While some items were requests for reports that didn’t need a Community Impact Statement, here’s a budget item on tree trimming that affects every part of the City, but there were no Community Impact Statements filed by Neighborhood Councils.
So come dream with me now. What if some Neighborhood Councils filed Community Impact Statements on this item, and it looked like this?
That would be a good change, but here is when we get to a transformation.
Can you imagine the City Council agenda with several action items looking like this – all 95 Neighborhood Councils weighing in on an issue affecting Los Angeles? I can.
Now, let’s start dreaming about Neighborhood Council outreach.
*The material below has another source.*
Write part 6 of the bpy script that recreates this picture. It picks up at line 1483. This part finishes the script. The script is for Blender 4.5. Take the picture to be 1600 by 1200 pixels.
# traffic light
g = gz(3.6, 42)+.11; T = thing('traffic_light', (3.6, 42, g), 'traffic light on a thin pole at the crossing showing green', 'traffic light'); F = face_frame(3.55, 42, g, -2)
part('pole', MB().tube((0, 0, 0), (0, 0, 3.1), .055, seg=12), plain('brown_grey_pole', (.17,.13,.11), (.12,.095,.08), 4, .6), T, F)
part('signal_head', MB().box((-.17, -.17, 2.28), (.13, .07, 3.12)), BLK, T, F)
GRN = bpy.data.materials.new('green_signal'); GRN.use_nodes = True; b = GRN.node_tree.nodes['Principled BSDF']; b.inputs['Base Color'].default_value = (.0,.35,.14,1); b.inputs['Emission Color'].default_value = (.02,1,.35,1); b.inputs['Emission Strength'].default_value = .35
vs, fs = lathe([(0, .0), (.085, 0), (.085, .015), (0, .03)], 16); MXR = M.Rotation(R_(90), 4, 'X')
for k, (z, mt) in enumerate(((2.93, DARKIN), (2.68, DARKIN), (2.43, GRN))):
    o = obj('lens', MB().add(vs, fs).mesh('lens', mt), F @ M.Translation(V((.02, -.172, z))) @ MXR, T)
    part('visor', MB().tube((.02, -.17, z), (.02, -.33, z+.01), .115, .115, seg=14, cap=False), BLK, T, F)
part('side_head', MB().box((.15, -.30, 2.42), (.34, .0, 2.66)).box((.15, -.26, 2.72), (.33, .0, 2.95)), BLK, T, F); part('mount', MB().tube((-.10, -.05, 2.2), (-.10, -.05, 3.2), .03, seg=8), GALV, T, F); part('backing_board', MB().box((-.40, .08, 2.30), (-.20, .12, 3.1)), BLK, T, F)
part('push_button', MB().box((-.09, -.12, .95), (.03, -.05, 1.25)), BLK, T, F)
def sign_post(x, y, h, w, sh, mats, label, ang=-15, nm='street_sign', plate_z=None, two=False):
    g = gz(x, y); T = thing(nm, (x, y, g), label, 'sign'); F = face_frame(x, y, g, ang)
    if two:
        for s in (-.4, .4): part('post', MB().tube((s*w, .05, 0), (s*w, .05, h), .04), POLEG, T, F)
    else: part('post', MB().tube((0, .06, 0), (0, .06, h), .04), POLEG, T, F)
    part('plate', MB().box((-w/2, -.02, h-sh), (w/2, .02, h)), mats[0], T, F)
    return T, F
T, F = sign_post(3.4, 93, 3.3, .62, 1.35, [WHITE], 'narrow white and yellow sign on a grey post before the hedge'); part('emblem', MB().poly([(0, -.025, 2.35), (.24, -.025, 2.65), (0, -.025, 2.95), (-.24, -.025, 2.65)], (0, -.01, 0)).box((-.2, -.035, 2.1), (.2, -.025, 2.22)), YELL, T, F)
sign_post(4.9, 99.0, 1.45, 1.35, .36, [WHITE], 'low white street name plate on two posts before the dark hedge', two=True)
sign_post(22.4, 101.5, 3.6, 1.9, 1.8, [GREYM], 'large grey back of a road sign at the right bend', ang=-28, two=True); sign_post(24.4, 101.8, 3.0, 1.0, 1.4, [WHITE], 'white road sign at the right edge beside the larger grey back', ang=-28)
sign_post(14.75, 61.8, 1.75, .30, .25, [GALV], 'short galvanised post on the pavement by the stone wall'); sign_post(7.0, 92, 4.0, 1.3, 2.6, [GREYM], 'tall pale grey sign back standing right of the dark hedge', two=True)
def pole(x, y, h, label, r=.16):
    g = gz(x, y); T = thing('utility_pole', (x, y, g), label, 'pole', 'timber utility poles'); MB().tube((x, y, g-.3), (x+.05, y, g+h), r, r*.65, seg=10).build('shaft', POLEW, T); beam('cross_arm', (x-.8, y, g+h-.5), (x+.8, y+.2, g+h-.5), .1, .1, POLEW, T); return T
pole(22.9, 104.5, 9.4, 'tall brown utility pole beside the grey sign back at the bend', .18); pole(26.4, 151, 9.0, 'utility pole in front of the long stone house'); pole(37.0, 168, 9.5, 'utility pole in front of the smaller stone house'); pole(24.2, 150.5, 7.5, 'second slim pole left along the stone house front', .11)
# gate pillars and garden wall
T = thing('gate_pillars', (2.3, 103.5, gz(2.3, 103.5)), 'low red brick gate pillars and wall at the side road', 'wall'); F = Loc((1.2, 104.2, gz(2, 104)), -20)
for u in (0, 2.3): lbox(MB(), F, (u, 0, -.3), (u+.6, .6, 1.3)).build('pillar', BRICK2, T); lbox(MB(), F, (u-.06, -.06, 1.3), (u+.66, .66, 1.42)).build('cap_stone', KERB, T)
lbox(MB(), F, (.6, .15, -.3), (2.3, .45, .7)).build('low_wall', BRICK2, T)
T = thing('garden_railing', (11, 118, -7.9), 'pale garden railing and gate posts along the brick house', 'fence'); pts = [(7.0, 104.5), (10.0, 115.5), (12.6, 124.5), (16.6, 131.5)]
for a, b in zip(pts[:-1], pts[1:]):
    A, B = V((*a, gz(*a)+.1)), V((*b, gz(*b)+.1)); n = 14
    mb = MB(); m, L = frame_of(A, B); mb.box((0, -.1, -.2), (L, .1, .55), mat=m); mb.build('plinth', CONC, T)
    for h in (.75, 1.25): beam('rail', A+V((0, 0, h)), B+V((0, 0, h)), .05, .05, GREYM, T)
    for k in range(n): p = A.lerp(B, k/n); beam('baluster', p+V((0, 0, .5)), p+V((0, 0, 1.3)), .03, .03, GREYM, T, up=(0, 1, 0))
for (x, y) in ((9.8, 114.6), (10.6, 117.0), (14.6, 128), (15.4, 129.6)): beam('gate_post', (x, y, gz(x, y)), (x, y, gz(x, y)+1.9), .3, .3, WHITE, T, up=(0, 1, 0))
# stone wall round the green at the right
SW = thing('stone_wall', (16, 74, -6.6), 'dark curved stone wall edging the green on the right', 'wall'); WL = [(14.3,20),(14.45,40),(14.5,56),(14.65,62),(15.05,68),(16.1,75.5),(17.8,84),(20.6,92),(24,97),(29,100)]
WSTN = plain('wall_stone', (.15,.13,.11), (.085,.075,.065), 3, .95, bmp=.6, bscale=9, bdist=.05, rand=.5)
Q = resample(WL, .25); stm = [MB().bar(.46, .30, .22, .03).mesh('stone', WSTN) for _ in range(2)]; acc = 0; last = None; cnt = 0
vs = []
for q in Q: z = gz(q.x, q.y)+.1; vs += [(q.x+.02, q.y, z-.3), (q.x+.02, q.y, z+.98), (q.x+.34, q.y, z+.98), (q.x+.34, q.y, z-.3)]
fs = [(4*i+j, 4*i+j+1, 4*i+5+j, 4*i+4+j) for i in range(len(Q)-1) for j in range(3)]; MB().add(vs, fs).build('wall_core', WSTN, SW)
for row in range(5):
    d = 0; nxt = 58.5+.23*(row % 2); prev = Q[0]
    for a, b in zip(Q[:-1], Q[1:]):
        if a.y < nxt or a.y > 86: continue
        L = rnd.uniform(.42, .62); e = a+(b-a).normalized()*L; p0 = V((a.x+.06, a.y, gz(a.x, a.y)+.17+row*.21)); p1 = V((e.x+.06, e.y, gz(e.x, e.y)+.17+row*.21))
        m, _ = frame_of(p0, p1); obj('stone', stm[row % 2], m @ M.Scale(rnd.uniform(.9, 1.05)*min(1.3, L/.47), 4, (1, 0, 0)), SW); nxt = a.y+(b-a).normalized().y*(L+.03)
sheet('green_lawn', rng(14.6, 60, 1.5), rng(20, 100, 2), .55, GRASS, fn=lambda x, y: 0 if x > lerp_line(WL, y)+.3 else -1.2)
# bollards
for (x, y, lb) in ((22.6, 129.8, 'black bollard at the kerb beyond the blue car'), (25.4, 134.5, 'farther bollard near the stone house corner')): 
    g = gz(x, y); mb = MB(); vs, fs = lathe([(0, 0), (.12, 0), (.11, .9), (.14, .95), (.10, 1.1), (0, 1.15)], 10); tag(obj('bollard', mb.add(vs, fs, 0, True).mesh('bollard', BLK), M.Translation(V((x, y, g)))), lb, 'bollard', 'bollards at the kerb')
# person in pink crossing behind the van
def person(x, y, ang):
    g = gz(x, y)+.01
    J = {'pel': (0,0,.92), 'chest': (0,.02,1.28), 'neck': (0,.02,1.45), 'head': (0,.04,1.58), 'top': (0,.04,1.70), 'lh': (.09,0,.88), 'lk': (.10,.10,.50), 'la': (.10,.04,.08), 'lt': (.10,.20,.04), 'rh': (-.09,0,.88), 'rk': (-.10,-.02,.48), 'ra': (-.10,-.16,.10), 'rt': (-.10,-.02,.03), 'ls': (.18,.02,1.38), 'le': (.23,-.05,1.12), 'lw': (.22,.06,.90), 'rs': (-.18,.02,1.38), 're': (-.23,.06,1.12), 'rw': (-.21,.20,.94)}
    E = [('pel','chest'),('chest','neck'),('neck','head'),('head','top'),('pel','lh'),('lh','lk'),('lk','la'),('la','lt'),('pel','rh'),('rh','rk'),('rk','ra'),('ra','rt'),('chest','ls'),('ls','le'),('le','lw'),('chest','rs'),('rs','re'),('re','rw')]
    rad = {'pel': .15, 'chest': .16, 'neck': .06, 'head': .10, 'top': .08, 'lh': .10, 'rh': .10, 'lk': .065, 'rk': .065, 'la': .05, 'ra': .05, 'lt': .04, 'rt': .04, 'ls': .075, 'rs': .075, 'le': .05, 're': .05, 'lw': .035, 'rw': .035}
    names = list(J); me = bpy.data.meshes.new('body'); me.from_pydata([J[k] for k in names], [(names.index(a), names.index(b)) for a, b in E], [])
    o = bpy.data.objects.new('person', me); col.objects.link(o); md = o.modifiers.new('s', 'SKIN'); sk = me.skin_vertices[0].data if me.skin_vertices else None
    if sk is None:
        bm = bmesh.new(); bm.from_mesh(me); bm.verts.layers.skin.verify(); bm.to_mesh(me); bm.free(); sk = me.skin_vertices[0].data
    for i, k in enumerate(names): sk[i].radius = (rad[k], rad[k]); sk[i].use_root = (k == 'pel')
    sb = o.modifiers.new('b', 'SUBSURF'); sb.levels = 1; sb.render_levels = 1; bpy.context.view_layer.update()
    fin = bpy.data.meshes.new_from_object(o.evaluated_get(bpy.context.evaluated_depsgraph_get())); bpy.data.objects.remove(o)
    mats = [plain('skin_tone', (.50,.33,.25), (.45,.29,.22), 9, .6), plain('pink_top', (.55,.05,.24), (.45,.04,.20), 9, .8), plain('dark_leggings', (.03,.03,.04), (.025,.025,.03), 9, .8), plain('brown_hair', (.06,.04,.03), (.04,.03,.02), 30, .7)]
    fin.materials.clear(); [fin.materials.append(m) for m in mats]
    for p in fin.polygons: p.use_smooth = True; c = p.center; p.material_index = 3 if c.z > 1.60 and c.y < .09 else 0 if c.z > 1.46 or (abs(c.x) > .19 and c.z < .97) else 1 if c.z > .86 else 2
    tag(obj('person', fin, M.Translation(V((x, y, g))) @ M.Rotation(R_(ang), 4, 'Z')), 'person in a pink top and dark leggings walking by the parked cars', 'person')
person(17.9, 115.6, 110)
With many Neighborhood Councils having a stakeholder database of 300-500 people, what would transformational outreach look like instead?
Why did I want Neighborhood Councils to get this visual? Because I wanted them to compare the numbers that transformational outreach can bring today.
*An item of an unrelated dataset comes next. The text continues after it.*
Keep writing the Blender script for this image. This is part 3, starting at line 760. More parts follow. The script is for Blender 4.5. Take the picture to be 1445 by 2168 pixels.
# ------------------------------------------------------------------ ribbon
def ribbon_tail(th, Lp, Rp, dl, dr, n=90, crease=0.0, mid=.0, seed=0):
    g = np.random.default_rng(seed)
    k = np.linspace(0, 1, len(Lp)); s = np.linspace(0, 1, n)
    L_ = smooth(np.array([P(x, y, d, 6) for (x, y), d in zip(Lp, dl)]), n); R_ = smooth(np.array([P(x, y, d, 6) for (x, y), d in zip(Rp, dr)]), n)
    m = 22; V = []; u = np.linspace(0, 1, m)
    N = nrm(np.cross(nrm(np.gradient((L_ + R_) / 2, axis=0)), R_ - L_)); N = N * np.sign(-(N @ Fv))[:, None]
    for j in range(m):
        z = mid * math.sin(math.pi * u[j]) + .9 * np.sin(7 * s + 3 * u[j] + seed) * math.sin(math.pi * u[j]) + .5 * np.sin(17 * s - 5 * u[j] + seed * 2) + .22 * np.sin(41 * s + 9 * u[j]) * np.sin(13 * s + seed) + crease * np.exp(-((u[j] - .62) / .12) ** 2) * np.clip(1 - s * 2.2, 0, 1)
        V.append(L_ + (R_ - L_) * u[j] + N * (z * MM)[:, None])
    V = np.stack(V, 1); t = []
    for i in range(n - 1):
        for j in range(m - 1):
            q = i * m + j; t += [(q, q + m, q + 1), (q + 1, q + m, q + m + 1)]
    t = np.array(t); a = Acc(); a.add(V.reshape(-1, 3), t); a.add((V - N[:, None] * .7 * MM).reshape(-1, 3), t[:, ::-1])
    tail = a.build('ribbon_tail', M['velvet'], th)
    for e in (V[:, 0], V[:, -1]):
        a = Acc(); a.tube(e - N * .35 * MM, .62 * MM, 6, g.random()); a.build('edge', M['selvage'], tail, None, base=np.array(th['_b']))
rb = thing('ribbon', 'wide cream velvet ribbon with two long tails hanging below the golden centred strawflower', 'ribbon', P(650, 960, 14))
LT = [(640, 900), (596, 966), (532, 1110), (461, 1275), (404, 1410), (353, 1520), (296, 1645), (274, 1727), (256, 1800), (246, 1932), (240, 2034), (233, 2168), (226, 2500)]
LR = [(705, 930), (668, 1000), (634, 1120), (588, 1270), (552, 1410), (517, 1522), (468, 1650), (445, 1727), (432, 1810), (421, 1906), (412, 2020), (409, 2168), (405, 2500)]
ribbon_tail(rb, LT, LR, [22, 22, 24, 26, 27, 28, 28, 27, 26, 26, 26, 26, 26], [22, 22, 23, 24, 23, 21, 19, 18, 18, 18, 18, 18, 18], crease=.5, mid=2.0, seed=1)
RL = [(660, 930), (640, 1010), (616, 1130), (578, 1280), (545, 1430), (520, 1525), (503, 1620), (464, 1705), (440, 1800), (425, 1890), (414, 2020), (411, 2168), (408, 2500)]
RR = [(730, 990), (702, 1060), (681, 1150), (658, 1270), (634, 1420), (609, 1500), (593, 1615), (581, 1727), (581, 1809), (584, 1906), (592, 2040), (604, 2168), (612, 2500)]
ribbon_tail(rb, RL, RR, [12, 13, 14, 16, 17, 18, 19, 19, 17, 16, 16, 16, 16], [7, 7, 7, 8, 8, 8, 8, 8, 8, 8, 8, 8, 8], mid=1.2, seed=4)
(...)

Yes, I know that there is a difference between Neighborhood Council stakeholders and registered voters, but if Neighborhood Councils focused connecting to stakeholders citywide, they’d get to transformational outreach numbers and really start to come into their power.
I was going to end with those two points: Community Impact Statements and Transformational Outreach because these are two things Neighborhood Councils can begin working on immediately, but I had to throw in Budget at the last minute because I’d heard from Neighborhood Council leaders that the Department needed to support them better and to focus on empowering them instead of focusing on all the rules. I hear that, and I have to say that our small staff of 21 full time employees are big advocates of the 95 Neighborhood Councils. We are always trying to find a way to support a Neighborhood Council in the work they do for their community. Folks need to understand though that with a small staff and a large workload, much of the work has to be standardized to make anything work, and even that is not enough until we get a change in the Neighborhood Council system Budget.
With that, I ended with a quote we were given at the GM retreat that I loved. I justified the replacement of the word “change” to “transform” because I am Chinese so it still made it a Chinese Proverb.
Thank you for Empowering Yourself at the Congress. Now go Empower Your Community, Empower LA and Transform the world!